Extract every line that includes the string "follow".

[Excerpt from a dataset]
• • • • • • •

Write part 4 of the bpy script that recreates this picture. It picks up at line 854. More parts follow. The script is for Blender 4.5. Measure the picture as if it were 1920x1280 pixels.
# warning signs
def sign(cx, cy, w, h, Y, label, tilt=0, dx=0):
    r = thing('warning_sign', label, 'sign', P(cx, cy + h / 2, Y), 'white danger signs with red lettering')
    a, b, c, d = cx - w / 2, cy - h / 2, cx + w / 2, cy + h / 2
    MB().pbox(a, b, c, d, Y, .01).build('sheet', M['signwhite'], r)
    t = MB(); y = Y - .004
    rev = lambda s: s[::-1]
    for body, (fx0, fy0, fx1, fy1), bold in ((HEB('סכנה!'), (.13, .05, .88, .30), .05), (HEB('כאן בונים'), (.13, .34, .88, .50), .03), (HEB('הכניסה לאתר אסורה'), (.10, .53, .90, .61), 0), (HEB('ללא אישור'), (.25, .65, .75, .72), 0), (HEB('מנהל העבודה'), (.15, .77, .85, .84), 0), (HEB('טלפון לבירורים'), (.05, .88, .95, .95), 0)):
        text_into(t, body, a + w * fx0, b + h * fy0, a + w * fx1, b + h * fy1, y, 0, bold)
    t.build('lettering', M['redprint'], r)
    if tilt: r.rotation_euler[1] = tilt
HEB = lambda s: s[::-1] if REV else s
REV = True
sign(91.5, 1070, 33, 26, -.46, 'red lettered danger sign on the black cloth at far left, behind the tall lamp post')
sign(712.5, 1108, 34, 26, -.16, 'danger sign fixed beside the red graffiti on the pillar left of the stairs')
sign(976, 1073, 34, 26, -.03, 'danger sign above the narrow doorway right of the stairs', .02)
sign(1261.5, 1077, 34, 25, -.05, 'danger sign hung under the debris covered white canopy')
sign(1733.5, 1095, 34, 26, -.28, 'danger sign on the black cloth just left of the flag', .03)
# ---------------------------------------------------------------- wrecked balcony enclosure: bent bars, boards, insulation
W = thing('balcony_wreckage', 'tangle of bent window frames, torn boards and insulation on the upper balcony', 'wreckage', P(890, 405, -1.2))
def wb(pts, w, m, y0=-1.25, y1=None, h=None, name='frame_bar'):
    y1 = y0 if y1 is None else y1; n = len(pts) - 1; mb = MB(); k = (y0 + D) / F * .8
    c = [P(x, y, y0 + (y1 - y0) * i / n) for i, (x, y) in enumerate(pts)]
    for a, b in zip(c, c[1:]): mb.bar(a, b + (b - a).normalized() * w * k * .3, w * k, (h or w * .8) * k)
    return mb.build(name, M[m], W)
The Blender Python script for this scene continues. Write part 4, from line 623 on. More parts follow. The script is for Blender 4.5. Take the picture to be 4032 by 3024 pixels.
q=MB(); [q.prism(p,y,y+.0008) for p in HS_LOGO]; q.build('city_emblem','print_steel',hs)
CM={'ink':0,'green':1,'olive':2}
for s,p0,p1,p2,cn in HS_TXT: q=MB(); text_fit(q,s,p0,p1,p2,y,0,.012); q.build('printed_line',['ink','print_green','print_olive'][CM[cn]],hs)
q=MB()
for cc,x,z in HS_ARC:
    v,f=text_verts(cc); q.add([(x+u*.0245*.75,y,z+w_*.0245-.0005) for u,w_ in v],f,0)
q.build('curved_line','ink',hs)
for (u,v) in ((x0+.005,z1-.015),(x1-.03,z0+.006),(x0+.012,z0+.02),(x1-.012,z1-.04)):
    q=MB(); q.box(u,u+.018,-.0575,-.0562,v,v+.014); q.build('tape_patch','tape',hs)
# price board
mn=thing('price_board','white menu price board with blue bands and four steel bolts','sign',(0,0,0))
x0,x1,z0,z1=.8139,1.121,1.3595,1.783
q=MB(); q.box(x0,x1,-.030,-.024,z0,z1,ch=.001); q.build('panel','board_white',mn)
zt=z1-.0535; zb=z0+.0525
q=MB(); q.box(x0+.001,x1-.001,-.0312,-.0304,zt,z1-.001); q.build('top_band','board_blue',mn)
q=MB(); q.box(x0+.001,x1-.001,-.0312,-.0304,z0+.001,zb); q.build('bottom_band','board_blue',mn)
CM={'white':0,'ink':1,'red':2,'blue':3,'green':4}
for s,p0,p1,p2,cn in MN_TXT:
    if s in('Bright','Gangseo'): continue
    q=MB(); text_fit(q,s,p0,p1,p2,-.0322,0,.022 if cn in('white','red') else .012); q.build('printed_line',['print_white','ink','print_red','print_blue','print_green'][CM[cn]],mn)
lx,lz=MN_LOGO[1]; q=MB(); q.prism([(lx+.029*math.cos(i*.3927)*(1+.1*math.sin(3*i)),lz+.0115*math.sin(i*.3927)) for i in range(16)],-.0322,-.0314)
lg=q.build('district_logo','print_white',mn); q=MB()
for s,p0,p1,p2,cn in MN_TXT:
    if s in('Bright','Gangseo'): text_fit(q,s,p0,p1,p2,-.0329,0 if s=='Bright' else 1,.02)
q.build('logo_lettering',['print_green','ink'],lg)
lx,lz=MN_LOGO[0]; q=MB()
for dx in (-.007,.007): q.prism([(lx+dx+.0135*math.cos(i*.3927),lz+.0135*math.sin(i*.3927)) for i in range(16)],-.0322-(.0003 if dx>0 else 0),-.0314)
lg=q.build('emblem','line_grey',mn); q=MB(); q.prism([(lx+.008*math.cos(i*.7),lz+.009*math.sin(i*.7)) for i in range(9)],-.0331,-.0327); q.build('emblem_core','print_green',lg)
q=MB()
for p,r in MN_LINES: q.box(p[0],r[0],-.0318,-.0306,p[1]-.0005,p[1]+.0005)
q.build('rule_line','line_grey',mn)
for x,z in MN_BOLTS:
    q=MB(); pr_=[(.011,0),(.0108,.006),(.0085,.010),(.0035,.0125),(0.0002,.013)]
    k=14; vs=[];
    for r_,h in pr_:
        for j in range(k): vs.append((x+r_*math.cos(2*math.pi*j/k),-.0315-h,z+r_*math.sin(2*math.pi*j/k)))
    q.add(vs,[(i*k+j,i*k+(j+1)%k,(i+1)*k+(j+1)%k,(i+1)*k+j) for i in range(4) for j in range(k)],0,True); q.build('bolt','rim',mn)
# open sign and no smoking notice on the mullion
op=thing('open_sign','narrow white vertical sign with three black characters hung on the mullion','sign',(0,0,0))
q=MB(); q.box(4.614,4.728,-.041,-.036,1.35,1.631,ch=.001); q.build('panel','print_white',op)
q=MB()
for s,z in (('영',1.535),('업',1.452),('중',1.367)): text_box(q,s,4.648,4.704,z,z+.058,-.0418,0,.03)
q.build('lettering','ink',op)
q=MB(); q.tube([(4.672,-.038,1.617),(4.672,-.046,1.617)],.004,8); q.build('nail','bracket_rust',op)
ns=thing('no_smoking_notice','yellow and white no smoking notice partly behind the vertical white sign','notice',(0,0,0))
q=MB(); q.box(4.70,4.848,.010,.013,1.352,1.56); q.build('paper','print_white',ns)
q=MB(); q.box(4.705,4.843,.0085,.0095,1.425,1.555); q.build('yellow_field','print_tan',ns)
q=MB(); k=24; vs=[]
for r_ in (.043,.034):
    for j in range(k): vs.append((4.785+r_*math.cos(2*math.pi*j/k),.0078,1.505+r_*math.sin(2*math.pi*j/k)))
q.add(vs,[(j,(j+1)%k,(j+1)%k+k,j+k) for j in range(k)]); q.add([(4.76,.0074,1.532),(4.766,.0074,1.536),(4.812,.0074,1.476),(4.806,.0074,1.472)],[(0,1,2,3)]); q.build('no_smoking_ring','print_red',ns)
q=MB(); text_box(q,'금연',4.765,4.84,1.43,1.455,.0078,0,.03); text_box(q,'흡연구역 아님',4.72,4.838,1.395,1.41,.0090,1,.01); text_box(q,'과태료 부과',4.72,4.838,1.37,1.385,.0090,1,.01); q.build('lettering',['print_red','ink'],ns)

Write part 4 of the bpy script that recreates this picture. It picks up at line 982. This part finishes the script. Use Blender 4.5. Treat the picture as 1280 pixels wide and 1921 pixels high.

• • • • • • •

→ SOLUTION
Write part 4 of the bpy script that recreates this picture. It picks up at line 854. More parts follow. The script is for Blender 4.5. Measure the picture as if it were 1920x1280 pixels.
The Blender Python script for this scene continues. Write part 4, from line 623 on. More parts follow. The script is for Blender 4.5. Take the picture to be 4032 by 3024 pixels.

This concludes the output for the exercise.